Comment by int_19h
1 year ago
IMO the biggest problem with Ruby is still the docs. When you look at https://www.ruby-lang.org/en/documentation, you see a bunch of books - some of which are considerably out of date by now - and the official "API docs". For some mysterious reason, all the actual language features are also listed under API: https://docs.ruby-lang.org/en/3.3/syntax_rdoc.html. Worse yet, there's no proper table of contents - you get a kind of index on the left, but it's alphabetically sorted, and things on the same level are often unrelated. Compare to Python, where you have https://docs.python.org/3/reference/index.html that one can just read in order and end up with a very good understanding of the language.
Ruby dev for several years, I agree with this. It’s a frustrating point, especially after you learn the language and want to use the API docs as a reference. And I say that as a fan of the language.
those old books are still good though. There's only new syntax for latest ruby versions.

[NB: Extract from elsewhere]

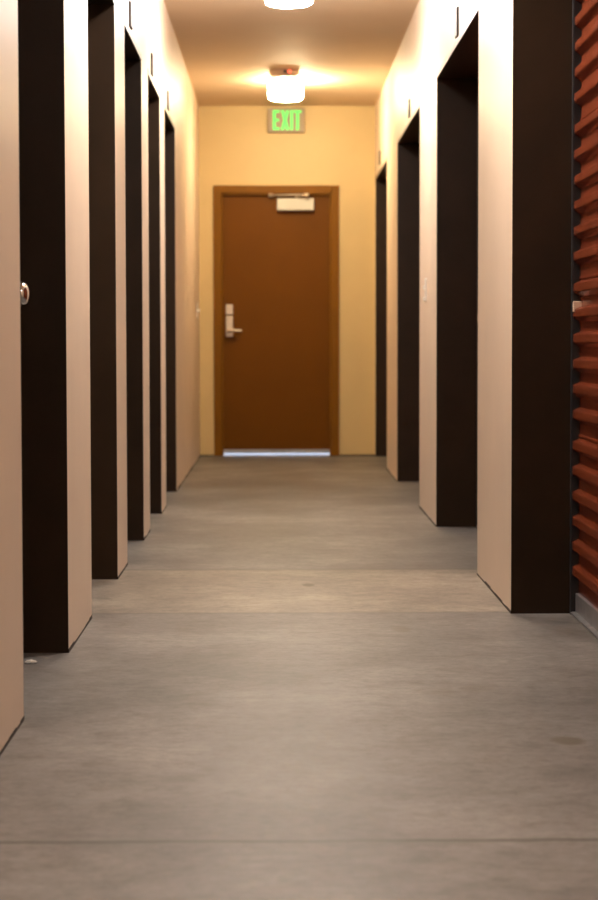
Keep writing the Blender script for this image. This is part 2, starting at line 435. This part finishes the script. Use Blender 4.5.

If you compare, say, C++03 and C++14, it's also technically true that "there's only new syntax", but in practice this often means that hacks that used to be idiomatic before are frowned upon now.
Its not anything like that. new ruby version has "better" short hands, like {:test => 123} to {test: 123}.
Anyway, there have been updated versions of the books and content online if people are interested.
Ruby has evolved slowly language-wise compared to C++, or even Python.
Most changes have been in libraries and interpreter / VM implementation.
Updating your knowledge from Ruby 1.8 (mid 2000s) to 3.x (current) takes little effort.
But yes, sparse API documents were always a problem because a big chunk of the community was Japanese.
There used to be a site called ruby-docs.org that was very well designed. I like it a lot.
https://web.archive.org/web/20230608024407/https://www.ruby-...
Maybe people feel there is not yet time to rewrite them?
Btw I am contributing myself this year to the book ecosystem by writing Kamal Manual and Test Driving Rails.
I am sure more pure Ruby books will happen too by someone.
I started learnig rails a couple of months ago. I took a ruby crash course and opened rails guides.
The thing discouraged me to go further was that many sections has work in progress label. I thought I might be looking at the beta docs, but no. I checked the same page down to multiple major version and the work in progress was label was still there.
Coming from Django/Laravel world, incomplete docs discouraged me to try rails.
Hi! The documentation team commissioned by the Rails Foundation is working on tackling and editing the guides one by one, and removing these WIP tags once a guide is complete.
We should see a huge reduction by the time the project wraps, but because Rails itself is constantly evolving, so to is the documentation, so you will continue to see them from time to time. Consider it a sign of growth, not stagnation.